52 pages • 1 hour read
“Change is the hallmark of nature” (128), Anthony Andrady tells Weisman at the end of Chapter 9. This claim may seem like a truism, especially after digesting the chronicle of past, present, and possible future transformations that is The World Without Us, but it actually represents a relatively new paradigm in the relatively young science of ecology.
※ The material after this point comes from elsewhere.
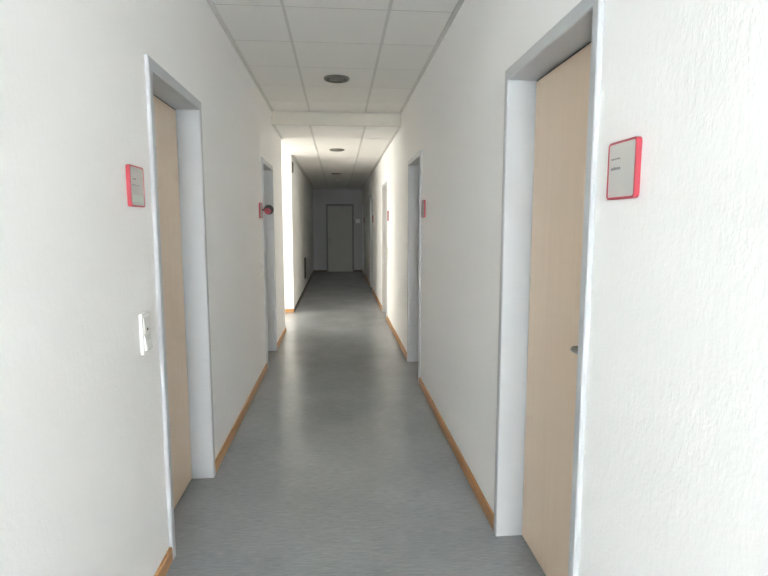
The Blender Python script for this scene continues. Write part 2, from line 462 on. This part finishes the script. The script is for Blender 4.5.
# ------------------------------------------------------------------ switches
def make_switch(label):
    s = empty('light_switch', (0, 0, 0)); tag(s, label, 'switch', None)
    W, Hh = 0.084, 0.152
    bm = bmesh.new()
    o, o2, i = rrect(W, Hh, 0.006), rrect(W - 0.005, Hh - 0.005, 0.005), rrect(0.060, 0.128, 0.003)
    slab(bm, [(o, 0.0003), (o, 0.0085), (o2, 0.011), (i, 0.011), (i, 0.008)])
    link('switch_plate', bm, M_PLASTIC, s)
    # upper rocker, pressed in at the top
    bm = bmesh.new()
    pts = [(0.029, 0.004), (-0.029, 0.004), (-0.029, 0.062), (0.029, 0.062)]
    lo = [bm.verts.new((x, 0.0082, z)) for x, z in pts]
    hi = [bm.verts.new((x, 0.0165 if z < 0.03 else 0.0125, z)) for x, z in pts]
    bm.faces.new(lo); bm.faces.new(hi)
    for k in range(4): bm.faces.new((lo[k], lo[(k + 1) % 4], hi[(k + 1) % 4], hi[k]))
    r = link('rocker', bm, M_PLASTIC, s)
    bm = bmesh.new(); lathe(bm, [(0.0052, 0.0140), (0.0052, 0.0172), (0.004, 0.0176)], 20, 0, 'y')
    for v in bm.verts: v.co.z += 0.016; v.co.x += 0.006
    link('indicator_lamp', bm, M_DARK, r)
    # lower socket with a ribbed hinged flap
    bm = bmesh.new()
    pts = [(0.029, -0.060), (-0.029, -0.060), (-0.029, -0.003), (0.029, -0.003)]
    lo = [bm.verts.new((x, 0.0082, z)) for x, z in pts]
    hi = [bm.verts.new((x, 0.020 if z < -0.03 else 0.0125, z)) for x, z in pts]
    bm.faces.new(lo); bm.faces.new(hi)
    for k in range(4): bm.faces.new((lo[k], lo[(k + 1) % 4], hi[(k + 1) % 4], hi[k]))
    f = link('socket_flap', bm, M_PLASTIC, s)
    bm = bmesh.new()
    for k in range(4):
        z = -0.052 + k * 0.007; yy = 0.0125 + 0.0075 * (-0.003 - z) / 0.057
        box(bm, -0.022, 0.022, yy - 0.001, yy + 0.0018, z, z + 0.003)
    link('grip_ribs', bm, M_PLASTIC, f)
    return s
sw = make_switch('white double switch on the near left wall, below the red-framed sign')
sw.location = (XL, 1.992, 1.005); sw.rotation_euler = (0, 0, RZ[-1])
c = copy_tree(sw); c['label'] = 'small white switch edge on the left wall before the second left door'; c.location = (XL, 4.975, 1.005)
c = copy_tree(sw); c['label'] = 'tiny white switch on the right wall, far below the brownish sign near the third door'; c.location = (XR, 7.610, 1.005); c.rotation_euler = (0, 0, RZ[1])

# ------------------------------------------------------------------ round red and black disc sticking out by the second left door
dz = empty('round_wall_plaque', (XL, 5.112, 1.548)); tag(dz, 'round red and black disc sticking out from the left wall beside the second left door', 'plaque')
bm = bmesh.new(); lathe(bm, [(0.043, 0.0), (0.046, 0.003), (0.046, 0.017), (0.043, 0.020), (0.0, 0.020)][:4], 40, 0, 'y')
for v in bm.verts: v.co.x += 0.066
link('disc', bm, M_DARK, dz, smooth=True)
bm = bmesh.new()
cx, cz, r, yy = 0.055, -0.013, 0.030, -0.0035
pts = [(cx + r * math.cos(2 * math.pi * k / 28), cz + r * 0.92 * math.sin(2 * math.pi * k / 28)) for k in range(28)]
pts2 = [(cx + (p[0] - cx) * 0.6, cz + (p[1] - cz) * 0.6) for p in pts]
slab(bm, [(pts, 0.001), (pts, -0.003), (pts2, -0.008)])
link('red_face', bm, M_RED, dz, smooth=True)
bm = bmesh.new()
for dx, dzz, rr_ in ((-0.006, 0.010, 0.006), (0.014, -0.006, 0.005), (0.006, 0.017, 0.004)):
    q = [(cx + dx + rr_ * math.cos(2 * math.pi * k / 14), cz + dzz + rr_ * math.sin(2 * math.pi * k / 14)) for k in range(14)]
    slab(bm, [(q, -0.004), (q, -0.0088)])
link('black_spots', bm, M_DARK, dz)
bm = bmesh.new(); box(bm, 0.0003, 0.006, -0.006, 0.026, -0.022, 0.022, 0, 0.001); box(bm, 0.005, 0.024, 0.006, 0.014, -0.009, 0.009, 0, 0.001)
link('wall_bracket', bm, M_DARK, dz)

# ------------------------------------------------------------------ recessed downlights (off)
def make_light(label):
    t = empty('ceiling_light', (0, 0, 0)); t.scale = (0.93, 0.93, 1); tag(t, label, 'lamp', None)
    bm = bmesh.new()
    lathe(bm, [(0.098, 0.0005), (0.118, -0.0002), (0.119, -0.003), (0.113, -0.0150), (0.101, -0.0160), (0.097, -0.001)], 48, 0, 'z', closed=True)
    link('trim_ring', bm, M_RING, t, smooth=True)
    bm = bmesh.new()
    prof = [(0.0985, -0.0075), (0.090, -0.0050), (0.070, -0.0030), (0.04, -0.0018), (0.004, -0.0012)]
    rings = []
    for r, h in prof:
        rings.append([bm.verts.new((r * math.cos(2 * math.pi * k / 40), r * math.sin(2 * math.pi * k / 40), h)) for k in range(40)])
    for a, b_ in zip(rings, rings[1:]):
        for k in range(40): bm.faces.new((a[k], a[(k + 1) % 40], b_[(k + 1) % 40], b_[k]))
    bm.faces.new(rings[-1])
    link('reflector', bm, M_LAMP, t, smooth=True)
    for sy in (-0.030, 0.030):
        bm = bmesh.new(); lathe(bm, [(0.0025, -0.062), (0.0048, -0.058), (0.0048, 0.058), (0.0025, 0.062)], 14, 0, 'x')
        for v in bm.verts: v.co.y += sy; v.co.z += -0.0080
        link('lamp_tube', bm, M_TUBE, t, smooth=True)
    bm = bmesh.new()
    for k in (-0.06, 0.0, 0.06):
        hl = math.sqrt(0.096 ** 2 - k * k)
        box(bm, k - 0.0012, k + 0.0012, -hl, hl, -0.0155, -0.0130); box(bm, -hl, hl, k - 0.0012, k + 0.0012, -0.0155, -0.0130)
    link('louvre', bm, M_RING, t)
    return t
l0 = make_light('round grey recessed downlight in the near ceiling, before the ceiling step'); l0.location = (-0.005, 4.695, Z_NEAR)
for x, y, z, lab in ((0.03, 2.945, Z_NEAR, 'round ceiling light cut off by the top edge of the photo'),
                     (-0.015, 7.92, Z_FAR, 'round downlight in the brightly lit ceiling just beyond the step'),
                     (-0.04, 11.5, Z_FAR, 'round downlight in the shaded far ceiling, small and dark')):
    c = copy_tree(l0); c['label'] = lab; c.location = (x, y, z)
sd = empty('smoke_detector', (-0.005, 13.3, Z_FAR)); tag(sd, 'small pale domed detector on the darkest far ceiling, before the end wall', 'detector')
bm = bmesh.new(); lathe(bm, [(0.055, -0.0002), (0.055, -0.012), (0.050, -0.014)], 32); link('base', bm, M_PANEL, sd, smooth=True)
bm = bmesh.new(); lathe(bm, [(0.046, -0.0142), (0.046, -0.030), (0.036, -0.044), (0.012, -0.048)], 32); link('dome', bm, M_DETECT, sd, smooth=True)

# ------------------------------------------------------------------ dark fittings on the far left wall
def xfar(y): return XLF0 + (XLF1 - XLF0) * (y - Y_S1) / (Y_END - Y_S1)
v_ = empty('wall_bracket', (xfar(8.80), 8.80, 2.330), RZ[-1]); tag(v_, 'narrow dark upright fitting high on the left wall, at the bright corner below the ceiling', 'bracket')
bm = bmesh.new(); box(bm, -0.035, 0.035, 0.0005, 0.008, -0.090, 0.090, 0, 0.002); link('back_plate', bm, M_GRILLE, v_)
bm = bmesh.new(); box(bm, -0.022, 0.022, 0.008, 0.018, -0.078, 0.078, 0, 0.004); link('cover', bm, M_GRILLE, v_)
v_ = empty('wall_grille', (xfar(11.7), 11.70, 0.475), RZ[-1]); tag(v_, 'dark narrow upright panel low on the shaded far left wall, above the skirting', 'grille')
bm = bmesh.new()
for a, b_, c0, d0 in ((-0.16, -0.14, -0.225, 0.225), (0.14, 0.16, -0.225, 0.225), (-0.14, 0.14, -0.225, -0.205), (-0.14, 0.14, 0.205, 0.225)):
    box(bm, a, b_, 0.0015, 0.020, c0, d0, 0, 0.001)
link('grille_frame', bm, M_GRILLE, v_)
bm = bmesh.new()
for k in range(14): box(bm, -0.1395, 0.1395, 0.005, 0.015, -0.198 + k * 0.0285, -0.182 + k * 0.0285)
box(bm, -0.1395, 0.1395, 0.0015, 0.004, -0.2045, 0.2045)
link('slats', bm, M_GRILLE, v_)

# ------------------------------------------------------------------ light: daylight through windows, with an added one filling the passage
def area(name, loc, rot, sx_, sy_, power, color, spread=180):
    l = bpy.data.lights.new(name, 'AREA'); l.shape = 'RECTANGLE'; l.size = sx_; l.size_y = sy_
    l.energy = power; l.color = color; l.spread = math.radians(spread)
    ob = bpy.data.objects.new(name, l); ob.location = loc; ob.rotation_euler = rot; COL.objects.link(ob); return ob
area('daylight_behind', (XR + 0.27, -6.175, 1.35), (math.radians(90), 0, math.radians(90)), 1.72, 2.38, 1320, (0.92, 0.965, 1.0))
area('daylight_passage', (X_S - 0.27, (Y_S0 + Y_S1) / 2, 1.285), (math.radians(90), 0, math.radians(-90)), 1.43, 2.27, 112, (1.0, 0.945, 0.83))
area('added_passage_fill', (-2.725, Y_S0 - 0.27, 1.285), (math.radians(90), 0, 0), 2.05, 2.27, 150, (1.0, 0.945, 0.83))  # fill for the added side window, lights the far passage wall
l = bpy.data.lights.new('sun', 'SUN'); l.energy = 20; l.angle = math.radians(0.6); l.color = (1.0, 0.94, 0.82)
so = bpy.data.objects.new('sun', l); so.location = (-6, 0, 5); COL.objects.link(so)
so.rotation_euler = Vector((0.45, 1.0, -0.36)).to_track_quat('-Z', 'Y').to_euler()  # aimed through the added side window so it bounces off the passage wall

W = bpy.data.worlds.new('sky'); S.world = W; W.use_nodes = True
bg = W.node_tree.nodes['Background']
bg.inputs['Color'].default_value = (0.75, 0.85, 1.0, 1); bg.inputs['Strength'].default_value = 1.0

# ------------------------------------------------------------------ camera
F, VPX, VPY = 529.0, 338.7, 225.5
p = math.atan((288 - VPY) / F)
d = Vector(((VPX - 384) / F, (288 - VPY) / F, 1)).normalized()
up = Vector((0, math.cos(p), -math.sin(p))); up = (up - d * d.dot(up)).normalized()
x = up.cross(d)
# rows x, d, up are the world axes seen from the camera (right, up, forward)
right = Vector((x[0], d[0], up[0])); cup = Vector((x[1], d[1], up[1])); fwd = Vector((x[2], d[2], up[2]))
mtx = Matrix((right, cup, -fwd)).transposed().to_4x4(); mtx.translation = (0, 0, H_CAM)
cam = bpy.data.cameras.new('camera'); cam.sensor_width = 36; cam.lens = F / 768 * 36; cam.clip_start = 0.02
co = bpy.data.objects.new('camera', cam); co.matrix_world = mtx; COL.objects.link(co); S.camera = co

S.view_settings.view_transform = 'Standard'; S.view_settings.look = 'None'
S.view_settings.gamma = 1.0; S.view_settings.use_curve_mapping = False
S.view_settings.exposure = 0.05
S.cycles.use_denoising = True
S.cycles.max_bounces = 16; S.cycles.diffuse_bounces = 10; S.cycles.glossy_bounces = 6; S.cycles.transparent_max_bounces = 12
S.cycles.sample_clamp_indirect = 0.0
In the early 20th century, the first generation of ecologists believed in the “balance of nature”: the idea that, in the absence of interference from humans or exogeneous forces such as fire or meteor strikes, natural systems are inherently stable and static. If a forest burns down, for example, new plants will grow and replace one another in predictable waves until a stable suite of species emerges, perfectly adapted to the specific location and microclimate. This “climax” state will endure until another exogenous disturbance disrupts it. By the 1970s, however, field research was demonstrating that disturbance is in fact integral to ecosystem functioning; the poppy seeds Weisman discusses in Chapter 7, for example, require fire to germinate. Ecologists initially revised the “balance of nature” paradigm only by acknowledging “patches” of change within ecosystems that overall maintained a steady state. In the 1990s, however, dissenters began to argue that long-lasting equilibrium in ecosystem structure is the exception rather than the rule.